# Requirement
Look through the listing below and work out how many of its lines hold the word "this". Give only the number.

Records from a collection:

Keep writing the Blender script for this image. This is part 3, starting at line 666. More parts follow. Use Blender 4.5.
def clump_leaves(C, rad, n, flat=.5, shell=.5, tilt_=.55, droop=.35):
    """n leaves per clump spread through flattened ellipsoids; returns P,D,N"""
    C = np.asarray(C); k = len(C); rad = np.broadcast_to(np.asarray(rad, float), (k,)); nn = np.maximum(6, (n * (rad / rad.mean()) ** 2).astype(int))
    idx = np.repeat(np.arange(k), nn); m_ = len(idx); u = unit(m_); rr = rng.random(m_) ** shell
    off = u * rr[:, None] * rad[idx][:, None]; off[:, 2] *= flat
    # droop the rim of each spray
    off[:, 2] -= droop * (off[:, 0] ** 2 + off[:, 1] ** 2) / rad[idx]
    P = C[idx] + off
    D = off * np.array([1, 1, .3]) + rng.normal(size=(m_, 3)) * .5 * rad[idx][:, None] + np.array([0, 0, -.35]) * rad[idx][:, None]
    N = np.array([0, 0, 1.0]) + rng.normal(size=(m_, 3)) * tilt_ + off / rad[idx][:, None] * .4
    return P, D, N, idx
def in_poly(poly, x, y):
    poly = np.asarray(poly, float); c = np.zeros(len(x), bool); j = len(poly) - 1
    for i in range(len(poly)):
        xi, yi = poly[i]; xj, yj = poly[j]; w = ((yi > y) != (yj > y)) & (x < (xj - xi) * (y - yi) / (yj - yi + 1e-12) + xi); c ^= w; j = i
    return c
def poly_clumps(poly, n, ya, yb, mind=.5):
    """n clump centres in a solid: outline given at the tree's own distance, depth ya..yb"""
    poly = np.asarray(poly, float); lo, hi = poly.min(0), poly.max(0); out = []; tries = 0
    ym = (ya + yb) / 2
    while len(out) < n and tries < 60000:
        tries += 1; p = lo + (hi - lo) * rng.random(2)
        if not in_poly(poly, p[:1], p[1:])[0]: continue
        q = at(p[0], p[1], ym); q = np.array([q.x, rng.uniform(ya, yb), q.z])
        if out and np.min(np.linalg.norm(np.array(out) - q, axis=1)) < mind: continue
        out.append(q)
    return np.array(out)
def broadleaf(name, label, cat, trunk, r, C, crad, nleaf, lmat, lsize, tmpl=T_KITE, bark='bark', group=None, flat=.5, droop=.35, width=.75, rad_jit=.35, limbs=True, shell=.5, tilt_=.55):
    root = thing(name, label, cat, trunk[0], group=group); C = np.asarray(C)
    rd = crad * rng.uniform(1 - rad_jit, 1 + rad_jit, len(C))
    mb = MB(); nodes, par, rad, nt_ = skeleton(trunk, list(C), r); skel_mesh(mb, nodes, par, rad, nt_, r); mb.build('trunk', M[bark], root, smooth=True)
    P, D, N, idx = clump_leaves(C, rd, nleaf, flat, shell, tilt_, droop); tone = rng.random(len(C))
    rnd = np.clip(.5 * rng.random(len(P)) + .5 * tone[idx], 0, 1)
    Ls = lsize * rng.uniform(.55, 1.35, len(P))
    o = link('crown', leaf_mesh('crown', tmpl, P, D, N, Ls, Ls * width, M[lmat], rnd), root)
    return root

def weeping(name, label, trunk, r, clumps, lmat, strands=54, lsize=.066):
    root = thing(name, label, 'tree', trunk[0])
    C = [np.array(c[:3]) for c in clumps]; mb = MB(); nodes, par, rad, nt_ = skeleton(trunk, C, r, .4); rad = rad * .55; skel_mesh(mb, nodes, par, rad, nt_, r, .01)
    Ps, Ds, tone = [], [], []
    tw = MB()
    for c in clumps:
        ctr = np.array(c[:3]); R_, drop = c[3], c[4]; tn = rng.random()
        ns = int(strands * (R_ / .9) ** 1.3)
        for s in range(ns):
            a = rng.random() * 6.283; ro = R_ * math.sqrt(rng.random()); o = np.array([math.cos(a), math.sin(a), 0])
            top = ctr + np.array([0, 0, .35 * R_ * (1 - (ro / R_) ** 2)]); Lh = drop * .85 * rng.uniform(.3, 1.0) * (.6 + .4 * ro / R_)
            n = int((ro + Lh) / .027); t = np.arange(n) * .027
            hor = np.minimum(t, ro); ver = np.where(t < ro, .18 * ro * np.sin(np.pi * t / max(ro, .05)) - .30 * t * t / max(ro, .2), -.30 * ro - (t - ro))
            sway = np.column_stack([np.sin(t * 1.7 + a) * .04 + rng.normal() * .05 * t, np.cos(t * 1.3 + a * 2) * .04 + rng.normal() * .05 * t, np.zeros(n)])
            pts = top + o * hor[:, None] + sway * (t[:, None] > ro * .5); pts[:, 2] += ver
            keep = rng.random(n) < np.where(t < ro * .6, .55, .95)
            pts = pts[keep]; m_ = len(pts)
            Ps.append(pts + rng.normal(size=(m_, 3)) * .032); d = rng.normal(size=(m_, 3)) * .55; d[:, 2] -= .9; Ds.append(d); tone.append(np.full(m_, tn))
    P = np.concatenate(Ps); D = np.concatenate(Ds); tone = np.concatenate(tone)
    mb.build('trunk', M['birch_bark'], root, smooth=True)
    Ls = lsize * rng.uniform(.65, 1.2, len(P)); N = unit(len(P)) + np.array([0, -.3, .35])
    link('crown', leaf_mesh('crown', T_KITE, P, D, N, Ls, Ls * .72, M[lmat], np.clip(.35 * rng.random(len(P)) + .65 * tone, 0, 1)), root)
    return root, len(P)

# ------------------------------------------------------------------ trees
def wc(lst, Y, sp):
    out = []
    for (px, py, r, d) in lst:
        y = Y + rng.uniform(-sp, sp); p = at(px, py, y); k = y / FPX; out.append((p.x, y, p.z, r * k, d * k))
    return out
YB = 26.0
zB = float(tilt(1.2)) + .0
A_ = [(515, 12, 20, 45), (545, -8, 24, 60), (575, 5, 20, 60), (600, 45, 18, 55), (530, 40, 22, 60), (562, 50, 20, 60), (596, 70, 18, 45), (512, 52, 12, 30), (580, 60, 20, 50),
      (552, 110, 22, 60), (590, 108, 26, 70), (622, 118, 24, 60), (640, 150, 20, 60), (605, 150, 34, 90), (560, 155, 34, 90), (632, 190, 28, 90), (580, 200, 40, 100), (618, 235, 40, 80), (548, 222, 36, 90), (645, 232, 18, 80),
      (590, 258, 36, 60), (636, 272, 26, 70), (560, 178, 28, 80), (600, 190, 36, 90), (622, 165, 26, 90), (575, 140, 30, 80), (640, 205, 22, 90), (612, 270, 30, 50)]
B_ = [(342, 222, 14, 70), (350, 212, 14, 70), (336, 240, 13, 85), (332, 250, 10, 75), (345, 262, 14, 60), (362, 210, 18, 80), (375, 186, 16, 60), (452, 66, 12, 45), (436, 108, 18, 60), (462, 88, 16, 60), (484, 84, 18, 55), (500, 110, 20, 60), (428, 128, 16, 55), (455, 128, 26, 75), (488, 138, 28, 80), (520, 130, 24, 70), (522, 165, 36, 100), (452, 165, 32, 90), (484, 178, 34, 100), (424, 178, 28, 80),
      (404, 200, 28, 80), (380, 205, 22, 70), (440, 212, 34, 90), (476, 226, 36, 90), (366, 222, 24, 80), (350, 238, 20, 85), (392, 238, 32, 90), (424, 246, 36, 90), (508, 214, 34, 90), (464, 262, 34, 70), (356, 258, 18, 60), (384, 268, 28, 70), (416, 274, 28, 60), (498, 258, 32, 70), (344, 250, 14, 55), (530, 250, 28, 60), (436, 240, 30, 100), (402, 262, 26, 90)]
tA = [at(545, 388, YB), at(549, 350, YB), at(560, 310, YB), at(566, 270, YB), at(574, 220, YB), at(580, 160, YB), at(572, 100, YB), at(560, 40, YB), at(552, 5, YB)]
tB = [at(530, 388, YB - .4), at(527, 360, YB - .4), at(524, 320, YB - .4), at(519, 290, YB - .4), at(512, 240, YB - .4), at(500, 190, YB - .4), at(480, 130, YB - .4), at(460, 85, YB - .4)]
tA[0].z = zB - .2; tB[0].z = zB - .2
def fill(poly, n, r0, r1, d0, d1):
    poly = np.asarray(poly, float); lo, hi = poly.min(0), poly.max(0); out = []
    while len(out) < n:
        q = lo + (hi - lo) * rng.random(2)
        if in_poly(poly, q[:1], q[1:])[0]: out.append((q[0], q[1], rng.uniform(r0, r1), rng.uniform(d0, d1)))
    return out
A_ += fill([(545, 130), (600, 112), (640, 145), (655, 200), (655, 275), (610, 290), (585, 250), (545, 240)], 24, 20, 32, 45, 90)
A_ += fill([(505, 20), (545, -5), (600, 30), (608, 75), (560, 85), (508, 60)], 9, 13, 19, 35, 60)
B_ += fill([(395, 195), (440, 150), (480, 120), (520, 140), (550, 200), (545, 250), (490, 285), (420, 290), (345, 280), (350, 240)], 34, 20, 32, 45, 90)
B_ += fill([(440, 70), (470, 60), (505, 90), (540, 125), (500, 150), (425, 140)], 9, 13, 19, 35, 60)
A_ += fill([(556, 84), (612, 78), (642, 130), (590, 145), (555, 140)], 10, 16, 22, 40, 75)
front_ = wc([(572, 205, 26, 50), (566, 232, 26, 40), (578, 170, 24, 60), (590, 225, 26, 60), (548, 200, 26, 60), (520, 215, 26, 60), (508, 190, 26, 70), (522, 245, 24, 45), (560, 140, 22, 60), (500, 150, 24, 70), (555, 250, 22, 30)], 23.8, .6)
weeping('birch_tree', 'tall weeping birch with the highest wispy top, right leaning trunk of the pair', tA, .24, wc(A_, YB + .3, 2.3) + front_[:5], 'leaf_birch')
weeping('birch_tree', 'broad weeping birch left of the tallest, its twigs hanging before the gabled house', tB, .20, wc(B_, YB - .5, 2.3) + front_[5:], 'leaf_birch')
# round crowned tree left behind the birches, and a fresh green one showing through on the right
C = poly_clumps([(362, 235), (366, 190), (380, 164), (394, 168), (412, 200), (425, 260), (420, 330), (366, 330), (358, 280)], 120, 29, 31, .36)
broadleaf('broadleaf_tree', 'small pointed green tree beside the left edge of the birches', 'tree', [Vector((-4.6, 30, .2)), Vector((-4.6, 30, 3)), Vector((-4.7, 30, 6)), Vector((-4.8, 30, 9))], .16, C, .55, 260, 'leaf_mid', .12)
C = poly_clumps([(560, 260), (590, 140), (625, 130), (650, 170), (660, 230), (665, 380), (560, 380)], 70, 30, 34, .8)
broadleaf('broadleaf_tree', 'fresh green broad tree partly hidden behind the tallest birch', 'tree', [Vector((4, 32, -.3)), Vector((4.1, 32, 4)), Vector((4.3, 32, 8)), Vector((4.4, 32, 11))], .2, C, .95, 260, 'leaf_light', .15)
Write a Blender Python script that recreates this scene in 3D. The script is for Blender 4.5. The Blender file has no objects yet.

# Reply to the task
2